For additional security, debugging ports are often set up so they won’t accept connections that come in from other computers (in technical terms, they listen on the “localhost” interface only).

This means an attacker seeking to misuse an incorectly enabled debugging interface would need a foothold on your computer first, such as some sort of proxy malware that itself accepts connections via the internet, and then relays its network packets to the “localhost” network interface.

Despite the need for some sort of local access in the case of CVE-2022-28762, however, Zoom gave this bug a CVSS “severity score” of 7.3/10 (73%), and an urgency rating of High.

Local TCP network connections are typically designed to work across user and process boundaries, so an attacker wouldn’t need to be logged in as you (or as an administrator) to abuse this bug – any process, even a program running under a very limited guest account, might be able to spy on you at will.

Furthermore, because software commands issued via a debugging port typically operate independently of an app’s regular user interface, you probably wouldn’t see any giveaway signs that your Zoom session had been hijacked this way.

If an attacker were activating the app via more conventional Mac remote control channels such as Screen Sharing (VNC), you would at least have a chance of spotting the attacker moving your mouse pointer around, clicking menu buttons, or typing in text…

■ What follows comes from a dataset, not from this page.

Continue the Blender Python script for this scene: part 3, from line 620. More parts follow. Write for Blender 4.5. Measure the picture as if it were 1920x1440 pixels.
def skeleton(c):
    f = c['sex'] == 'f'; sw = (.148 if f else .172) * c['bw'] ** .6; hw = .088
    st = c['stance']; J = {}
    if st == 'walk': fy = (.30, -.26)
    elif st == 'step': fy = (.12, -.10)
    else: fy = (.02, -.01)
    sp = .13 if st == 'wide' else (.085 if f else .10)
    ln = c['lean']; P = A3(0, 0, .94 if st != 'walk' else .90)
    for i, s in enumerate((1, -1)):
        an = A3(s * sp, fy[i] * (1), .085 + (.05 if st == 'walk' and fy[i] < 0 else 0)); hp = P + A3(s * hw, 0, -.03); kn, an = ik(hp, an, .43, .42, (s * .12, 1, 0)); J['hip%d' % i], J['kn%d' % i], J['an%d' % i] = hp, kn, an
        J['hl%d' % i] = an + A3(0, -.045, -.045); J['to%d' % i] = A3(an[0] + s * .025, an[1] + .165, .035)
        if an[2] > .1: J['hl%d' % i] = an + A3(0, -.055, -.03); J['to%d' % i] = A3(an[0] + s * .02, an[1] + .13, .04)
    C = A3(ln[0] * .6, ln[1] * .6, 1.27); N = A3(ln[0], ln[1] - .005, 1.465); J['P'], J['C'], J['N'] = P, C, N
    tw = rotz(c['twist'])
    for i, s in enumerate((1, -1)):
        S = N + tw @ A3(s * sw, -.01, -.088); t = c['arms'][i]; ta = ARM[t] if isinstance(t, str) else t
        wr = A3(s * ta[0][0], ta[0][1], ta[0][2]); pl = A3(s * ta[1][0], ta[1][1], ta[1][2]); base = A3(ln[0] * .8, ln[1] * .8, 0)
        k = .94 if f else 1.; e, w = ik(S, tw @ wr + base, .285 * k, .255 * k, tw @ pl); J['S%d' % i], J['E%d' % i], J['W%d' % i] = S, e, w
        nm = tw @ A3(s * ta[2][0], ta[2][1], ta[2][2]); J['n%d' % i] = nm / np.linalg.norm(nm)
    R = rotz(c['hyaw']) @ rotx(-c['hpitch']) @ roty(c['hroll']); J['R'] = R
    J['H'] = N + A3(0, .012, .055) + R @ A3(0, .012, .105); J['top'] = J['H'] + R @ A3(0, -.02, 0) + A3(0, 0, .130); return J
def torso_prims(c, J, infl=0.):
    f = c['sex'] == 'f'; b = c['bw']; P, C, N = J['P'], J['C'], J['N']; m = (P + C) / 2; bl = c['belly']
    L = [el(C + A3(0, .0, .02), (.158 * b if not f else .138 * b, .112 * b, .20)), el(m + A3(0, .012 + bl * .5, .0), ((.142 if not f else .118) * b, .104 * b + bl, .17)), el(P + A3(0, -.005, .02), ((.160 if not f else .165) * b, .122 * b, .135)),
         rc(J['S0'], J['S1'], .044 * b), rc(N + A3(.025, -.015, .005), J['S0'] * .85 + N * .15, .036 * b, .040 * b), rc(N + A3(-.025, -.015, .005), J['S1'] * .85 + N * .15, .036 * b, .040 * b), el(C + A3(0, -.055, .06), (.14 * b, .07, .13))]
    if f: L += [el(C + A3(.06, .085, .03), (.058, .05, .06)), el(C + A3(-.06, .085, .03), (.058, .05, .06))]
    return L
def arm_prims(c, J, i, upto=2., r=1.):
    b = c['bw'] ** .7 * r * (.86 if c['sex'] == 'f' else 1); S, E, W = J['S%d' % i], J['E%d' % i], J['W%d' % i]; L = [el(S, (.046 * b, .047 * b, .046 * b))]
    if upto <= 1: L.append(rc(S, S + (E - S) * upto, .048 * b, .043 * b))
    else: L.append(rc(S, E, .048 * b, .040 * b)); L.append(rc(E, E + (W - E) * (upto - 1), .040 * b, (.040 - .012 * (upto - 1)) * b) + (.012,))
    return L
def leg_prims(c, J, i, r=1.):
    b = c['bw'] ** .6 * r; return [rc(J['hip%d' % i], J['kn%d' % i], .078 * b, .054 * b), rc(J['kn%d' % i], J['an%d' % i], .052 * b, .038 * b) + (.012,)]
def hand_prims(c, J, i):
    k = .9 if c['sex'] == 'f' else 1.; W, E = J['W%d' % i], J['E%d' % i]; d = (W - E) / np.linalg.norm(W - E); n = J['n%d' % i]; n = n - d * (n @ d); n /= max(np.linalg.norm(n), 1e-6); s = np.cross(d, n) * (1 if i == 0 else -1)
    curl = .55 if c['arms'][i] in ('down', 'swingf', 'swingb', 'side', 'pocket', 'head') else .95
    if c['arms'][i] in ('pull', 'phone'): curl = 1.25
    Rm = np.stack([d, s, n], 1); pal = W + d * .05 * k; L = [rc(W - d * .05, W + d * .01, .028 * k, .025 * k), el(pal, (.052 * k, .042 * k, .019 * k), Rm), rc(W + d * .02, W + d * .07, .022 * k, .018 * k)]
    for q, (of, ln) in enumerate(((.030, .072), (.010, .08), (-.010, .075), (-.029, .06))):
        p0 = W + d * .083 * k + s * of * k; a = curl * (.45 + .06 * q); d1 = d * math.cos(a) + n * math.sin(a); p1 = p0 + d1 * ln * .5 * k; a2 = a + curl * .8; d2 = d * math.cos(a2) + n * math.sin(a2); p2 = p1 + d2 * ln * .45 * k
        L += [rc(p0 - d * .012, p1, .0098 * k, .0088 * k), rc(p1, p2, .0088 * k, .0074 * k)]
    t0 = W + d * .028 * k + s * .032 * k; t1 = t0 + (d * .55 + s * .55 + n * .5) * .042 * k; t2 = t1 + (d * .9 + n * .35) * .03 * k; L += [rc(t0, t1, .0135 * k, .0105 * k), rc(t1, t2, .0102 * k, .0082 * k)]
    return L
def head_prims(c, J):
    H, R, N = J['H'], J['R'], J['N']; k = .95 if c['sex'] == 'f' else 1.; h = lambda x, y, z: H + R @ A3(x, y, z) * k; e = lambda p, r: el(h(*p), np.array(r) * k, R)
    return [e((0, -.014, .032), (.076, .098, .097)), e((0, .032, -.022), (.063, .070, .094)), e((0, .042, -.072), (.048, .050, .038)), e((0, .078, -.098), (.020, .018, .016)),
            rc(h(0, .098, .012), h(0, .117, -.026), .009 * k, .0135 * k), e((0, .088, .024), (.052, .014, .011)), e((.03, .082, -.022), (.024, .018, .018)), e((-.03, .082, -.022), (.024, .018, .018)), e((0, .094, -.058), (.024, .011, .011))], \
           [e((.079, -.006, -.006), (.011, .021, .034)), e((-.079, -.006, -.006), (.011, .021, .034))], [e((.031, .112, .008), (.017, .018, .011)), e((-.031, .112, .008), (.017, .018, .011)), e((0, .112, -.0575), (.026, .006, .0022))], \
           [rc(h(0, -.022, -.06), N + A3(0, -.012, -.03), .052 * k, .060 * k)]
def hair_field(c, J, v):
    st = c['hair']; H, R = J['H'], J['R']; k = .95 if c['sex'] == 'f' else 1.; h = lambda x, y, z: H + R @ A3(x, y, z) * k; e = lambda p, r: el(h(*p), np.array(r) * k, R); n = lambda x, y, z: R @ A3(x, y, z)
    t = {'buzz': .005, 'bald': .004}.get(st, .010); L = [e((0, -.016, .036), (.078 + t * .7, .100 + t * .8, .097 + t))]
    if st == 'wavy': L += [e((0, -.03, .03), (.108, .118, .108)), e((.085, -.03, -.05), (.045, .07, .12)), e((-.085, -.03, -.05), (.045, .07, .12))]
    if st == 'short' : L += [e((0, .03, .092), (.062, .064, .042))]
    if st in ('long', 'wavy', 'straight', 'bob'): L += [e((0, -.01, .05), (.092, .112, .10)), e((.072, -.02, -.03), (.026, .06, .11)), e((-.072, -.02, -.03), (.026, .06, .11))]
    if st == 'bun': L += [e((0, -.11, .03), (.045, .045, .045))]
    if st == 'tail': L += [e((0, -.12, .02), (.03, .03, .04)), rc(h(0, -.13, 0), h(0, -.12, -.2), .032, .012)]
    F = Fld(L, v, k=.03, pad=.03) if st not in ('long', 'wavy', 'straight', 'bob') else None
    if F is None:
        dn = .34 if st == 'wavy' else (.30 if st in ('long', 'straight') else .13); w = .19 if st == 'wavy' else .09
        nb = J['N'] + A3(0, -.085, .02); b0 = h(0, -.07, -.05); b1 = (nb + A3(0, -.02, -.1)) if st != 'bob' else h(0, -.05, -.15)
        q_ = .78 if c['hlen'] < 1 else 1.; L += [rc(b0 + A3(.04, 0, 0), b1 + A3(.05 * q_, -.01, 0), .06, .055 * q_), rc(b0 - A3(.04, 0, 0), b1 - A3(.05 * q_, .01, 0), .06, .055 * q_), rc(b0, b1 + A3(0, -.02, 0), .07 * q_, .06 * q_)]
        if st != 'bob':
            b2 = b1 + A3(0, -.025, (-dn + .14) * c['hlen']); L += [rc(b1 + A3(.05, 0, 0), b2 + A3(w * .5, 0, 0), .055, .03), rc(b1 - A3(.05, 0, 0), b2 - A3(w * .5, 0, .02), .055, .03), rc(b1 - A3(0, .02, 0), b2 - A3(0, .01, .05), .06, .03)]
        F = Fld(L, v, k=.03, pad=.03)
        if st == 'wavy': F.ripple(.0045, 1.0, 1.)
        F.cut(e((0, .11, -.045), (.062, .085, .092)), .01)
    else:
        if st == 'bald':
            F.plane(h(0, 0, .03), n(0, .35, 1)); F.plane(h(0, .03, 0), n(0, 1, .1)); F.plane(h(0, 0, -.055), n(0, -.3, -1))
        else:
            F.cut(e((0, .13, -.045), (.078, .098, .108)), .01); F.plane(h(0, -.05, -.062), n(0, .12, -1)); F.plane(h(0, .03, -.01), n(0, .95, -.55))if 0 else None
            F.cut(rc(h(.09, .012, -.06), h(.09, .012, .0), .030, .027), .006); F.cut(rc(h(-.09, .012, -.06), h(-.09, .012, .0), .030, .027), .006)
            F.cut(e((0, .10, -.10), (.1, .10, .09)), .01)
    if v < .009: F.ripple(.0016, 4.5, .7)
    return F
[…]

…but via a debugging interface, which is essentially a deliberate back door, you might be blissfully unaware (and perhaps even unable to detect) that an attacker was snooping on you very personally, using your webcam and your microphone.

What to do?

Fortunately, Zoom’s own security team spotted what we’re assuming was a build-time blunder (a feature left enabled that should have been suppressed), and promptly updated the buggy Mac software.

Update to your macOS Zoom Client to version 5.12.0 or later and the debugging port will stay closed when you use Zoom.

On a Mac, go to the main zoom.us menu and choose Check for Updates... to see whether you’ve got the latest version.